Stuart Macdonald. Tradition and Tension: The Presbyterian Church in Canada, 1945-1985. Montreal: McGill-Queen’s University Press, 2025.
In 1945 the Presbyterian Church was one of Canada’s largest and most culturally influential churches. This impressive standing, in the aftermath of a depression and a global war and just twenty years after much of its membership had departed to form the United Church of Canada, was a mark of the Presbyterian Church’s resilience and resourcefulness. Yet the denomination’s greatest challenges lay in the decades that followed.

Linda Ambrose. Pentecostal Preacher Woman: The Faith and Feminism of Bernice Gerard. Vancouver: UBC Press, 2024.

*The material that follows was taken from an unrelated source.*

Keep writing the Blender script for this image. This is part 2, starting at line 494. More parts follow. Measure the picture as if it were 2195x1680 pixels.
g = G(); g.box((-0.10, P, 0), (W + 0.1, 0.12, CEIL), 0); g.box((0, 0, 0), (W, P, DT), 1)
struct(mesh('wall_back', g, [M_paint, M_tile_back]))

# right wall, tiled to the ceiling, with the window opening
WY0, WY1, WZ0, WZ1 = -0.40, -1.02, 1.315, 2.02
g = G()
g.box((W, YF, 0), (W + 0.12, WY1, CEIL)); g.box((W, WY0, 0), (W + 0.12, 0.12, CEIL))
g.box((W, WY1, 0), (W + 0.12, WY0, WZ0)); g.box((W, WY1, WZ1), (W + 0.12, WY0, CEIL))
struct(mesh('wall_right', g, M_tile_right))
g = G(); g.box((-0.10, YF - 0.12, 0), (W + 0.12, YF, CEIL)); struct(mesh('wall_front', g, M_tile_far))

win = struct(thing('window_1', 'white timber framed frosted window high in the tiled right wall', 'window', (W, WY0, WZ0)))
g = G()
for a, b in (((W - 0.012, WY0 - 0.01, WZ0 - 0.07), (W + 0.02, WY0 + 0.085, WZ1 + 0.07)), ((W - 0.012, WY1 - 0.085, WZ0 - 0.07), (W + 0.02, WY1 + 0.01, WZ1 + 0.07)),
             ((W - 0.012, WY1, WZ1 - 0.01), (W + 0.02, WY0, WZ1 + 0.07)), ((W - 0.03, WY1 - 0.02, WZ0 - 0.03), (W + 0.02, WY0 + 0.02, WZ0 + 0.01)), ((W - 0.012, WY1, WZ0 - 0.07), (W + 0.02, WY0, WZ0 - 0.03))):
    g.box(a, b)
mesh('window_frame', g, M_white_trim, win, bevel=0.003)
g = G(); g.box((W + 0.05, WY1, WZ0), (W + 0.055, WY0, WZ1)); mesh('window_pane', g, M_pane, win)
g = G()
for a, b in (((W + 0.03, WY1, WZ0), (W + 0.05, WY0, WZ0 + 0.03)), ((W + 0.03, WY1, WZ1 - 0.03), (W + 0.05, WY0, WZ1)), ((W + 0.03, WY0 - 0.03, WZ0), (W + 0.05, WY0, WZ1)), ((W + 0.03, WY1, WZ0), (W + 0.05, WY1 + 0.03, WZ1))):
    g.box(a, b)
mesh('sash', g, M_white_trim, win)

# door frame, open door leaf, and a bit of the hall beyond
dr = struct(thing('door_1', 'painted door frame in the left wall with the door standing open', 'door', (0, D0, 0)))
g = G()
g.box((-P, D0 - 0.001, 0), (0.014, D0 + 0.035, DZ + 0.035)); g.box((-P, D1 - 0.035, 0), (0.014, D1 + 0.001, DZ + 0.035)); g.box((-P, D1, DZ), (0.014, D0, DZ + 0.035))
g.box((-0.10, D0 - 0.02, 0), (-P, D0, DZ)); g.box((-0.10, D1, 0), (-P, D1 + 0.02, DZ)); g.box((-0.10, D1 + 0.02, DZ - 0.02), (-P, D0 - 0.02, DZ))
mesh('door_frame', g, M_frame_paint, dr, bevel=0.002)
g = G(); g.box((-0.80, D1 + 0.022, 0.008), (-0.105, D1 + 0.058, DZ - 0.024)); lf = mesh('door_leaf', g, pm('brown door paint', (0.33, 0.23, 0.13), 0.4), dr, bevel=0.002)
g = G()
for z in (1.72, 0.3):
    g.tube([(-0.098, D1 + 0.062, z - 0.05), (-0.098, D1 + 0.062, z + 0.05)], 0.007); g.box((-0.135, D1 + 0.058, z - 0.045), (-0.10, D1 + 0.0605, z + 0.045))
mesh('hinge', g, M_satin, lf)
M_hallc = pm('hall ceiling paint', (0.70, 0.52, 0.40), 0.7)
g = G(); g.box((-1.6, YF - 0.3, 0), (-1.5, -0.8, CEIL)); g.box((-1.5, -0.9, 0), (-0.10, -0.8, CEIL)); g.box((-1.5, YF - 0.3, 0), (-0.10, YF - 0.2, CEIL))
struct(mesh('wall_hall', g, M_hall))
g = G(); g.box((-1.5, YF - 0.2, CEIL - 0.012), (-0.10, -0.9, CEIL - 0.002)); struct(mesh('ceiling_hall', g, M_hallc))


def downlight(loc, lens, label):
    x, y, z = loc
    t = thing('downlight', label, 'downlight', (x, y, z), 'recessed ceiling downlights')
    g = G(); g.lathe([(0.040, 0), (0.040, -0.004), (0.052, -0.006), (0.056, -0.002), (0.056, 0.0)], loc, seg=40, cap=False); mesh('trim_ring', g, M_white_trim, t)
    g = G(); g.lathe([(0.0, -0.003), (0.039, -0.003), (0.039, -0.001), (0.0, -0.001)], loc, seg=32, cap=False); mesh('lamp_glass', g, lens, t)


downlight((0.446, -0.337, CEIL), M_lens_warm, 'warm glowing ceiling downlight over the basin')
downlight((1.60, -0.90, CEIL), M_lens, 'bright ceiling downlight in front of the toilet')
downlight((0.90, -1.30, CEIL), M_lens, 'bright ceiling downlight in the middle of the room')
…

Evangelical pastor, talk-show host, university chaplain, municipal politician, musician. Pentecostal Preacher Woman explores the multifaceted life of the Reverend Bernice Gerard (1923–2008), one of the most influential spiritual figures of twentieth-century British Columbia, whose complicated blend of social conservatism and social compassion has lessons for our polarized times.

Scott McLaren, editor. The Bible in the Age of Empire: A Cultural History. London: Bloomsbury Publishing, 2024.
The essays in this book explore how the Bible shaped and was shaped by the social and cultural forces at work during the nineteenth century — forces that drove both scientific discovery and the colonial project, provoked unprecedented economic gain and condemned countless workers to urban poverty, gave birth to women’s rights movements and reinforced traditional gender norms. Ultimately, all the essays in this book demonstrate one thing: that the nineteenth century emerges in its greatest clarity only when we approach it as the Victorians themselves approached it: through the lens of the Bible.